De acordo com outra fonte, que também pediu para não ser identificada, internamente evita-se falar em “fusão”, mas equipes do PicPay e do Original já trabalham de forma integrada. Algumas áreas da fintech, inclusive, se mudaram oficialmente para sede do banco, no bairro do Brooklin, em São Paulo. Executivos de alto escalão também acumulam funções em ambas as instituições.

Dúvidas

A notícia sobre o encerramento das operações de varejo do banco foi veiculada em primeira mão pelo portal Suno Notícias. De acordo com a reportagem, publicada em 17 de janeiro, a previsão é que as migrações de sistemas e carteiras dos clientes entre Original e PicPay sejam concluídas em setembro.

“O processo já está bem avançado, as decisões estão estruturadas, agora a discussão é quanto tempo dura essa transição”, afirma uma fonte, que acredita em novidades ainda no primeiro semestre do ano.

Enquanto a migração da operação de banco de varejo ocorre, diversos questionamentos surgem no mercado. Um deles é como explicar aos clientes que sua conta está sendo transferida de um banco para outra instituição que, apesar de pertencerem ao mesmo grupo, são empresas distintas.

Há de se cumprir, ainda, exigências do regulador, inclusive sobre como será a comunicação ao mercado, aos clientes e funcionários. “Tem uma série de aspectos relativos a esse processo que precisam ser submetidas ao Banco Central para ele concordar com essa virada tão radical e esse processo de migração seja de acordo com as regulamentações, inclusive o que será feito com a estrutura do Banco Original, que fica carregando uma massa que dificilmente será recuperada”, afirma a fonte.

Outro ponto de atenção é como ficará a situação dos bancários, que hoje integram o corpo de funcionários do Original, uma categoria que não existe no modelo de negócio do PicPay. Questiona-se, ainda, se a empresa vai estender aos funcionários do PicPay os benefícios que são concedidos aos profissionais do Original que desempenham a mesma função. São perguntas como essas que ainda não têm resposta.

Procurados, Original e PicPay disseram que não comentarão o caso.
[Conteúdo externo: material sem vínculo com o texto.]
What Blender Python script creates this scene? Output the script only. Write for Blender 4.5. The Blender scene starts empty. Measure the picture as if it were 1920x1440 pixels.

O Sindicato dos Bancários de São Paulo não retornou ao pedido da reportagem.

PicPay: definitivamente, um banco

No caso do PicPay, a incorporação dos clientes do Original é mais um passo na jornada de transformação da fintech, que evoluiu de carteira digital para um super app, com serviços financeiros e não financeiros, utilizado ativamente por mais de 32 milhões de pessoas — a base total de usuários cadastrados passa de 70 milhões.

Em junho do ano passado, também sem alarde, o PicPay recebeu aprovação do Banco Central (BC) para mudar o nome do antigo Banco Original do Agronegócio para PicPay Bank e, com isso, passou a ter sob sua estrutura uma instituição financeira, além da própria instituição de pagamentos (IP).

Ambos os negócios têm como diretor-presidente José Antônio Batista, que também se tornou CEO do Banco Original em julho de 2022, no lugar de Alexandre Abreu.

O capítulo mais recente dessa história de ampliação das verticais de atuação do PicPay foi visto nesta terça-feira (7). Em um novo movimento para diversificar o portfólio de produtos e serviços, o super app anunciou a compra de 100% da BX Blue, fintech de crédito consignado, por valor não revelado.

No comunicado em que divulga a aquisição, a empresa diz que ela marca o início da estratégia do PicPay em consignado, o que ajuda a diversificar o portfólio de crédito com “mais produtos colaterizados de baixo risco” e torna a oferta de serviços financeiros da companhia “ainda mais robusta”.